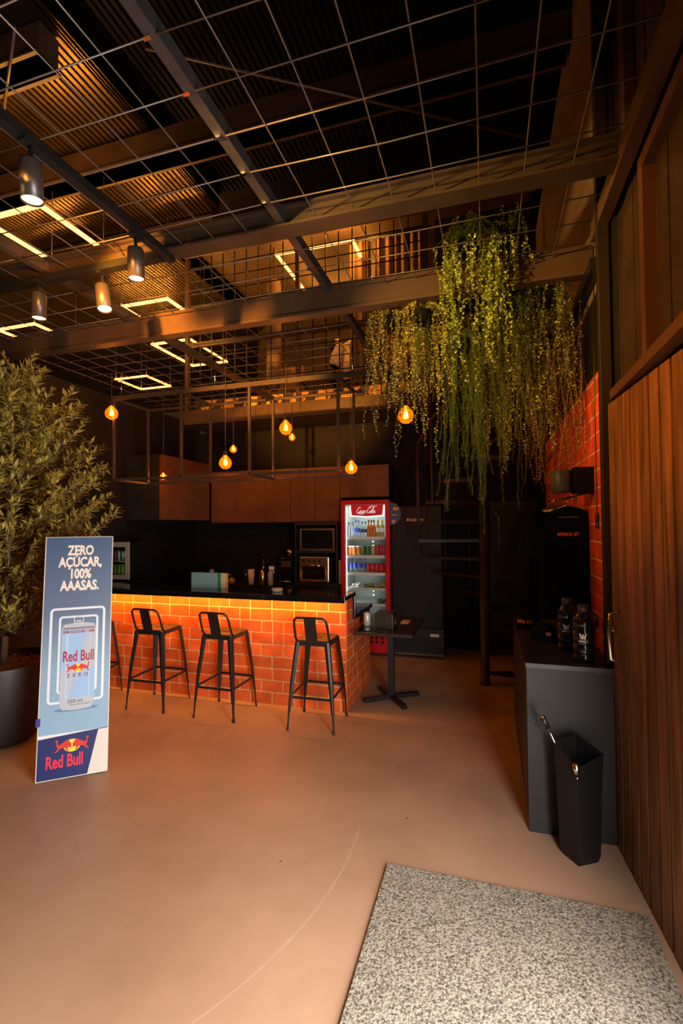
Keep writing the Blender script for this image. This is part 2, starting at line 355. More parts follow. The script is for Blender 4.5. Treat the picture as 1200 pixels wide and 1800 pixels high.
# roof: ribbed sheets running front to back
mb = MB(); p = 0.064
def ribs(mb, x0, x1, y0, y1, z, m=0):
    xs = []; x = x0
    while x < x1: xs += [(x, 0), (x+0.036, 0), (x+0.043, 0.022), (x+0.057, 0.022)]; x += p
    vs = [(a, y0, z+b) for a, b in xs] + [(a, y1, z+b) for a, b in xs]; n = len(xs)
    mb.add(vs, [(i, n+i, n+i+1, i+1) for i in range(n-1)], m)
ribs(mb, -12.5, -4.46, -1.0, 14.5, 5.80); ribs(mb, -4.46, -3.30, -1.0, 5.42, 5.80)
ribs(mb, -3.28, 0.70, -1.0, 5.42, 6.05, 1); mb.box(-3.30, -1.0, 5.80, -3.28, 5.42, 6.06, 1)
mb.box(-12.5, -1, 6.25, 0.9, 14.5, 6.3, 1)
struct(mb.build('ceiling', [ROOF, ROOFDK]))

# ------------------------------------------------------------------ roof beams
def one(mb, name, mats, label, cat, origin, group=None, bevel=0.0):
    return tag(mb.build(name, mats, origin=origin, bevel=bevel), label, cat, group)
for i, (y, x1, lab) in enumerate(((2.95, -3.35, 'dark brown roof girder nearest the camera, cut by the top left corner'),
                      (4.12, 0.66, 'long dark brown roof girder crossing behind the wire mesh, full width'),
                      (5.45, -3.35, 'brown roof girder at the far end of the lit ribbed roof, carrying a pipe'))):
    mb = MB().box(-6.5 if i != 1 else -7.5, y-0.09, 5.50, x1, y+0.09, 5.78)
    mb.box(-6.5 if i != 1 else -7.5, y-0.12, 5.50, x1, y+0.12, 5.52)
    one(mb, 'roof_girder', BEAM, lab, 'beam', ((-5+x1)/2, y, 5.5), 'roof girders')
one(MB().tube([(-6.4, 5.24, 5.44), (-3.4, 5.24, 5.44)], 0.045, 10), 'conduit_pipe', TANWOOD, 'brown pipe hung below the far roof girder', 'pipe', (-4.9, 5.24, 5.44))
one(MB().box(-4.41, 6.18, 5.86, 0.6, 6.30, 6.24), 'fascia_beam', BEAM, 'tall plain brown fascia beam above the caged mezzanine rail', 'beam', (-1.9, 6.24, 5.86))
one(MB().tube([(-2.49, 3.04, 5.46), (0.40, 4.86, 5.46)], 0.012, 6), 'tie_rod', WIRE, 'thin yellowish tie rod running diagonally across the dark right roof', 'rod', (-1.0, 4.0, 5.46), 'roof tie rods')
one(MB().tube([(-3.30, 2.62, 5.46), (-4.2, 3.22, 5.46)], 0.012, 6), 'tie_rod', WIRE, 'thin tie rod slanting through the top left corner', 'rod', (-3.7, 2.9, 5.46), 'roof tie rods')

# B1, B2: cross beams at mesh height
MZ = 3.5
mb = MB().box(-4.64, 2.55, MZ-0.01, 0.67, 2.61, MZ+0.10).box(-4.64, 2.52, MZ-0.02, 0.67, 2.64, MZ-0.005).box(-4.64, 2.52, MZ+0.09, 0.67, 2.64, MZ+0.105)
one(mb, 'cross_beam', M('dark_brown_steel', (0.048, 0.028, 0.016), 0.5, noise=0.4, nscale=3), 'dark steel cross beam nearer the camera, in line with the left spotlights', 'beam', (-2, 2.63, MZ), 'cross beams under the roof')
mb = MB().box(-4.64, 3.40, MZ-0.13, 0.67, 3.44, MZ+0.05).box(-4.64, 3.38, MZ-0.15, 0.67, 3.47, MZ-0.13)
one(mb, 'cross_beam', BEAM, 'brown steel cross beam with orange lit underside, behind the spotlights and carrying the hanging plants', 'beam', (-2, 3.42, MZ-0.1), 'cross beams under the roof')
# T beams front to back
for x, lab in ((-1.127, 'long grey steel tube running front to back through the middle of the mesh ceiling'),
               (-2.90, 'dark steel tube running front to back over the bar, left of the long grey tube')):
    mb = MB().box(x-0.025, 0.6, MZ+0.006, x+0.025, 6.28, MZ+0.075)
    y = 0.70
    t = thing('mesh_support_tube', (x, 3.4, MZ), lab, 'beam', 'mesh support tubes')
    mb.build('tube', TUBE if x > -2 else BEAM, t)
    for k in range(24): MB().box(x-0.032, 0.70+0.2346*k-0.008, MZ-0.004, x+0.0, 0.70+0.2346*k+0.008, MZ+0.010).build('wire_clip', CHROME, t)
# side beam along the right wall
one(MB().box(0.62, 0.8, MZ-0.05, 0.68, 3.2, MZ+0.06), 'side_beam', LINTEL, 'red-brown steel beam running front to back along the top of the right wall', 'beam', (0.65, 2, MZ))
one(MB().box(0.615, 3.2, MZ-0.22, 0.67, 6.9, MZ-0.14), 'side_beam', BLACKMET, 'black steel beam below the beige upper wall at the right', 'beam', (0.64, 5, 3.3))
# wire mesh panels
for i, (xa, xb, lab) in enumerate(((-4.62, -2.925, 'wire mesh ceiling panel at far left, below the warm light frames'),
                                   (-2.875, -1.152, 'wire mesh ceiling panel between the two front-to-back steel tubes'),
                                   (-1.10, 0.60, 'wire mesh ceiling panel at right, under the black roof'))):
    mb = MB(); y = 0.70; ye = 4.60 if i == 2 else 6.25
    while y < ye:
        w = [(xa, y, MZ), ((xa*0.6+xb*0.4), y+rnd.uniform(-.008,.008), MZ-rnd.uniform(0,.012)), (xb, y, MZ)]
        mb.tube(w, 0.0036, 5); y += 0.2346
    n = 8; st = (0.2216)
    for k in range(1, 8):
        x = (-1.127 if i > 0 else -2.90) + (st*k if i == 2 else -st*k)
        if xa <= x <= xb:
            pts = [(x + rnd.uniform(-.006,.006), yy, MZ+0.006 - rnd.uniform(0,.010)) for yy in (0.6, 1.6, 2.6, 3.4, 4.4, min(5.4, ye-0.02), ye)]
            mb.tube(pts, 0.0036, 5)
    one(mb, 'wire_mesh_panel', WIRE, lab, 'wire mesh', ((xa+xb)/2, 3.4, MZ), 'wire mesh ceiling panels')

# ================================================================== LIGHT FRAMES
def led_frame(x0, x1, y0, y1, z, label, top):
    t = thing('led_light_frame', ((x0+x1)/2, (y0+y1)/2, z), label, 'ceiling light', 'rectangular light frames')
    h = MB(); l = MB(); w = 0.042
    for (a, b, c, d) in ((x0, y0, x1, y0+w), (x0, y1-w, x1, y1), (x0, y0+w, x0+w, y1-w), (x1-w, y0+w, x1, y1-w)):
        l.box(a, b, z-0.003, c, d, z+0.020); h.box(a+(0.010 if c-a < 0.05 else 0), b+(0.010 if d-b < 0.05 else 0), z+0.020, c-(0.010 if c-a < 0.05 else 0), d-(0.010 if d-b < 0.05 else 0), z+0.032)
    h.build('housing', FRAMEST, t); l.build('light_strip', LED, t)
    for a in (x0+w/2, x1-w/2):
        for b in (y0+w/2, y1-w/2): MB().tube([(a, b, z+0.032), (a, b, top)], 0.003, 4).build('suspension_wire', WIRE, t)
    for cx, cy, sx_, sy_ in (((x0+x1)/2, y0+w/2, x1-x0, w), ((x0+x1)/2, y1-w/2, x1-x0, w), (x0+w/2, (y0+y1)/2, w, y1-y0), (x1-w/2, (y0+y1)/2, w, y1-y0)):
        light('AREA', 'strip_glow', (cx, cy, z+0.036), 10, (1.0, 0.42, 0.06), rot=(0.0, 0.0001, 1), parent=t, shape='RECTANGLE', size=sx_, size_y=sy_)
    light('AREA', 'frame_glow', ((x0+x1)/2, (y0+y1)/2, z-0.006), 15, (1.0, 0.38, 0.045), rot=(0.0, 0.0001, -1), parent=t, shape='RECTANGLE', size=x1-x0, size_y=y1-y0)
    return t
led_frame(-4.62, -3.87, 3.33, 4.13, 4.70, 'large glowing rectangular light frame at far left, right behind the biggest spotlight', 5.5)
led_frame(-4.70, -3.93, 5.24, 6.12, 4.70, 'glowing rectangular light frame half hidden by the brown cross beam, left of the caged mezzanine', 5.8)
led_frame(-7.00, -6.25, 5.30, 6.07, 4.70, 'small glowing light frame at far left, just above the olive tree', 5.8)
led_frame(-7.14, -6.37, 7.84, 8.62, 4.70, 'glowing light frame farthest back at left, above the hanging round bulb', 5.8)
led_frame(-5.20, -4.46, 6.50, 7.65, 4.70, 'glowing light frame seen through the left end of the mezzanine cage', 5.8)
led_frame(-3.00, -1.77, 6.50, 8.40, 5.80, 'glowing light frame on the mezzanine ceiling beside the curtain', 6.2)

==

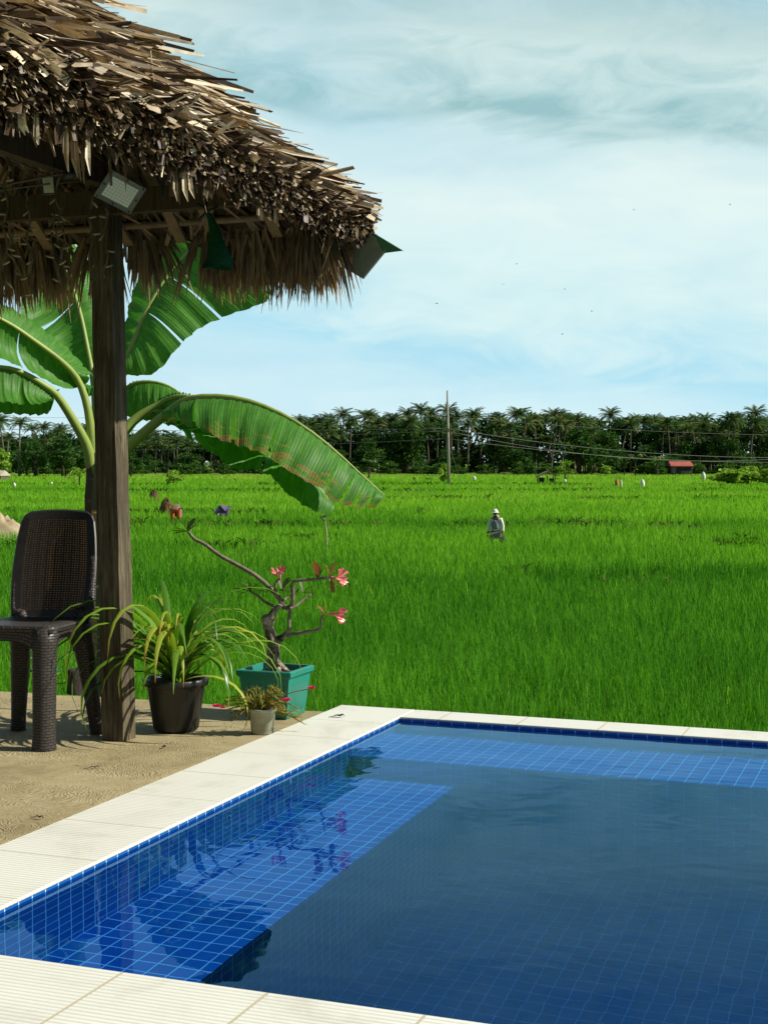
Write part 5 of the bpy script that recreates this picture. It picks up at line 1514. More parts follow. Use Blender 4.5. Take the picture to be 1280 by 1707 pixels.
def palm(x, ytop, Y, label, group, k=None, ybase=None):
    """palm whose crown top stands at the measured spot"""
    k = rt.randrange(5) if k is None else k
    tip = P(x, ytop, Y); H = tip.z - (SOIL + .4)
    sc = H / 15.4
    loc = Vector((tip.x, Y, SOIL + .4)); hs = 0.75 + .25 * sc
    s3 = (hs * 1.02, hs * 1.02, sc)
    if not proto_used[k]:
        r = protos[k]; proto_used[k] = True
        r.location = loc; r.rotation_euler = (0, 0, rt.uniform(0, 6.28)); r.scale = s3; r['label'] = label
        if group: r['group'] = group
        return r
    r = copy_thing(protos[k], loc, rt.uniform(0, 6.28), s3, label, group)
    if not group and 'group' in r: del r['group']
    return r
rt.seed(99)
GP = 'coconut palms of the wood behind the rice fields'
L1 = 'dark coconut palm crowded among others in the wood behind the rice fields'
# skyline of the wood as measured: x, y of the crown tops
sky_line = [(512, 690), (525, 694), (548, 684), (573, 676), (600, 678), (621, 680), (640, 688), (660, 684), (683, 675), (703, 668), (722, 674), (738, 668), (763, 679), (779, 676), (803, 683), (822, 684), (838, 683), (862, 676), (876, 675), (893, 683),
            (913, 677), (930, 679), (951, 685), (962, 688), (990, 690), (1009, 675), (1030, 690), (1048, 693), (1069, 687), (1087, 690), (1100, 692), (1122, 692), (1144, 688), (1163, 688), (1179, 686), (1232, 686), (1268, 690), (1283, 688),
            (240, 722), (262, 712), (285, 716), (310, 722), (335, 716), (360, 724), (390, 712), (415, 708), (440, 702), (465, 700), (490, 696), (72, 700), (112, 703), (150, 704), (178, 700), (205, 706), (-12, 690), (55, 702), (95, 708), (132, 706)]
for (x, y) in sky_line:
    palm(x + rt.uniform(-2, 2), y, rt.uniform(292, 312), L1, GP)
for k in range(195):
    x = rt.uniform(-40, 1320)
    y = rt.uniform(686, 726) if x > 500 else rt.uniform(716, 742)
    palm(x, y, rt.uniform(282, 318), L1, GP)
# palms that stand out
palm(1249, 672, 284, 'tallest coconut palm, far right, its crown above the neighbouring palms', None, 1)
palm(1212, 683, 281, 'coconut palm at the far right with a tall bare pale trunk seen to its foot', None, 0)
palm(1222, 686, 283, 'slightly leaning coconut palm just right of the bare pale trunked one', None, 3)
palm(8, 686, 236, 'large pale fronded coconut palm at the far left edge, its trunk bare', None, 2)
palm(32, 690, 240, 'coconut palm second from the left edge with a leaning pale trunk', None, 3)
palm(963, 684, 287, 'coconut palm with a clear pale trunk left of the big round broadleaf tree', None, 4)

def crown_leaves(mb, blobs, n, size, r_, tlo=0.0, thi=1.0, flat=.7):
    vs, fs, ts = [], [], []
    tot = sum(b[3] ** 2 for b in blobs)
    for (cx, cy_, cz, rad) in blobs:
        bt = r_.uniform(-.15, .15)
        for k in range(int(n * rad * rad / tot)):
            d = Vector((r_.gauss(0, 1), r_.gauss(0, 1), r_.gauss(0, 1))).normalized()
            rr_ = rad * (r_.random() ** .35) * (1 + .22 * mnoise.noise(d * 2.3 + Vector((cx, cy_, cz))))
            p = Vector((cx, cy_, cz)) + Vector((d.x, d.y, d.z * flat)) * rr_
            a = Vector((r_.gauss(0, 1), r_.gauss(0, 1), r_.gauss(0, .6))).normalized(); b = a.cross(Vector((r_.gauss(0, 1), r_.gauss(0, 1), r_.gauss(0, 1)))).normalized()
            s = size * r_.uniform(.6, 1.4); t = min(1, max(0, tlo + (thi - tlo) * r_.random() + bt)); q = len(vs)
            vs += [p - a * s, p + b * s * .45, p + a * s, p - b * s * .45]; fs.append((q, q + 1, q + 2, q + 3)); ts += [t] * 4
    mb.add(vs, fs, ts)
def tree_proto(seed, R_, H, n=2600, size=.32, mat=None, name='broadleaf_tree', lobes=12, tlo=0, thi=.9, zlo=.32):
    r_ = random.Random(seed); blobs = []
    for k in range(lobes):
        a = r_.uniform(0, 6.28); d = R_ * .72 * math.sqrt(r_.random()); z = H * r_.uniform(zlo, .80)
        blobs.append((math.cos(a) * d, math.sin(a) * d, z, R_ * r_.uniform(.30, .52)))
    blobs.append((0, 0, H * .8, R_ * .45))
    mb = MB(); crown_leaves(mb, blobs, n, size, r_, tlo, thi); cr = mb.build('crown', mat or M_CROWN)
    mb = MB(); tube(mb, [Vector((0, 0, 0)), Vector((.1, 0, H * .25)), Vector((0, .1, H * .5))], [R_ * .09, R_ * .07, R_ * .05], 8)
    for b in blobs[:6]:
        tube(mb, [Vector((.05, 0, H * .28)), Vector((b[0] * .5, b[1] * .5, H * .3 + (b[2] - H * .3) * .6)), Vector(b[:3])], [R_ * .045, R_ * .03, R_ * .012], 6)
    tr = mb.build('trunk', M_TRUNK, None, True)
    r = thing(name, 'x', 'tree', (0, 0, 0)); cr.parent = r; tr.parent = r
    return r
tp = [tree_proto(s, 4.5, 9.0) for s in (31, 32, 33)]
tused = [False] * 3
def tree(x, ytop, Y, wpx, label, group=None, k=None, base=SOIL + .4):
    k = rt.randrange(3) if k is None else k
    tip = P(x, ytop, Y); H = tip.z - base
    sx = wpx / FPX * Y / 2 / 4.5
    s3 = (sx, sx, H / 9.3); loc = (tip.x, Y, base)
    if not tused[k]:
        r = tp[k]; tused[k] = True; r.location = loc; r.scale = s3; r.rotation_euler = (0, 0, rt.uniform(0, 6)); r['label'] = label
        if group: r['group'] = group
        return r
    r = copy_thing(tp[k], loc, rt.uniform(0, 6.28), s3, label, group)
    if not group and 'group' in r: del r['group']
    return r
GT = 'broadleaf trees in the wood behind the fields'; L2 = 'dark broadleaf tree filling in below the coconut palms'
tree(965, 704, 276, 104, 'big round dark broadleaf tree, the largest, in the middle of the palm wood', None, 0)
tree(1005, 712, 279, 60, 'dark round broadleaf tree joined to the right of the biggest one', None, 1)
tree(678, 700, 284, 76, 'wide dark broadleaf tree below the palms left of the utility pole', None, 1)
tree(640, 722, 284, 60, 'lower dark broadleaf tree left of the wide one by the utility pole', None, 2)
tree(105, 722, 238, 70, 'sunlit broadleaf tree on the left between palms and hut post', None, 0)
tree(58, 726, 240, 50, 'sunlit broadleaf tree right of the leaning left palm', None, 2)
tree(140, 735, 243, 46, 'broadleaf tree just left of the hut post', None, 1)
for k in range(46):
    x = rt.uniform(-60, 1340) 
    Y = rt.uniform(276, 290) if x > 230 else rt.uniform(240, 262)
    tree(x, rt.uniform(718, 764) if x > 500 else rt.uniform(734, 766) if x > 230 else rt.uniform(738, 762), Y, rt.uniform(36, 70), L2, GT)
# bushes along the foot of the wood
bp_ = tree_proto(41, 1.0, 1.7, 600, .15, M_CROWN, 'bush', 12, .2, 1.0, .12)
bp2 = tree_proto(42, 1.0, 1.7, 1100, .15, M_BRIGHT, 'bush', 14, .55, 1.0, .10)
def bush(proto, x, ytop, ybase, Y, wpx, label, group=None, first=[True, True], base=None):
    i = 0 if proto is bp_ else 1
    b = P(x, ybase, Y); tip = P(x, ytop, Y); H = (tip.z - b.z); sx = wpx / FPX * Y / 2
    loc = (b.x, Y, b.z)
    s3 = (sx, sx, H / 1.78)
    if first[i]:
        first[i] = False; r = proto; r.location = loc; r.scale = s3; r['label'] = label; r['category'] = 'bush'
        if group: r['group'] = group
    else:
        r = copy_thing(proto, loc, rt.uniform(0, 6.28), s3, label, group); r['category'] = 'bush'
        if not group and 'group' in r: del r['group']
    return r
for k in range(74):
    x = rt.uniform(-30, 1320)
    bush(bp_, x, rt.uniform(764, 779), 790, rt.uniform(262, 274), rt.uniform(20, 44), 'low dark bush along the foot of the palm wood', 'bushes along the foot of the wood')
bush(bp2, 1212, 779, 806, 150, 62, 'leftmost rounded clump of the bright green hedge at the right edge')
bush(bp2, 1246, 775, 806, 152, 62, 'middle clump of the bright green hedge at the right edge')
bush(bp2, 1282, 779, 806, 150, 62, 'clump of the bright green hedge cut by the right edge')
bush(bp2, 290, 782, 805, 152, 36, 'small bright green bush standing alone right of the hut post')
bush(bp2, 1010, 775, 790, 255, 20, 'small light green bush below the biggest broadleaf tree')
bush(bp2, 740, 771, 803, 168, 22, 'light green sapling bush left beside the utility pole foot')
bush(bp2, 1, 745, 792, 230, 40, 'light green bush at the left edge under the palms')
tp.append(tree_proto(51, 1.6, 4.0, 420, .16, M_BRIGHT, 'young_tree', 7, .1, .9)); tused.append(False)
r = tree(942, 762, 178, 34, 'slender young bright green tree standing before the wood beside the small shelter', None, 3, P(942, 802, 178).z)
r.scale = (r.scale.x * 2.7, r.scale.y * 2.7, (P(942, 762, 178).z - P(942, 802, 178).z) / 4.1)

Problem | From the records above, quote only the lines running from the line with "Keep writing the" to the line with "struct(mb.build('ceiling', [ROOF, ROOFDK]))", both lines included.

Finished exercise |
Keep writing the Blender script for this image. This is part 2, starting at line 355. More parts follow. The script is for Blender 4.5. Treat the picture as 1200 pixels wide and 1800 pixels high.
# roof: ribbed sheets running front to back
mb = MB(); p = 0.064
def ribs(mb, x0, x1, y0, y1, z, m=0):
    xs = []; x = x0
    while x < x1: xs += [(x, 0), (x+0.036, 0), (x+0.043, 0.022), (x+0.057, 0.022)]; x += p
    vs = [(a, y0, z+b) for a, b in xs] + [(a, y1, z+b) for a, b in xs]; n = len(xs)
    mb.add(vs, [(i, n+i, n+i+1, i+1) for i in range(n-1)], m)
ribs(mb, -12.5, -4.46, -1.0, 14.5, 5.80); ribs(mb, -4.46, -3.30, -1.0, 5.42, 5.80)
ribs(mb, -3.28, 0.70, -1.0, 5.42, 6.05, 1); mb.box(-3.30, -1.0, 5.80, -3.28, 5.42, 6.06, 1)
mb.box(-12.5, -1, 6.25, 0.9, 14.5, 6.3, 1)
struct(mb.build('ceiling', [ROOF, ROOFDK]))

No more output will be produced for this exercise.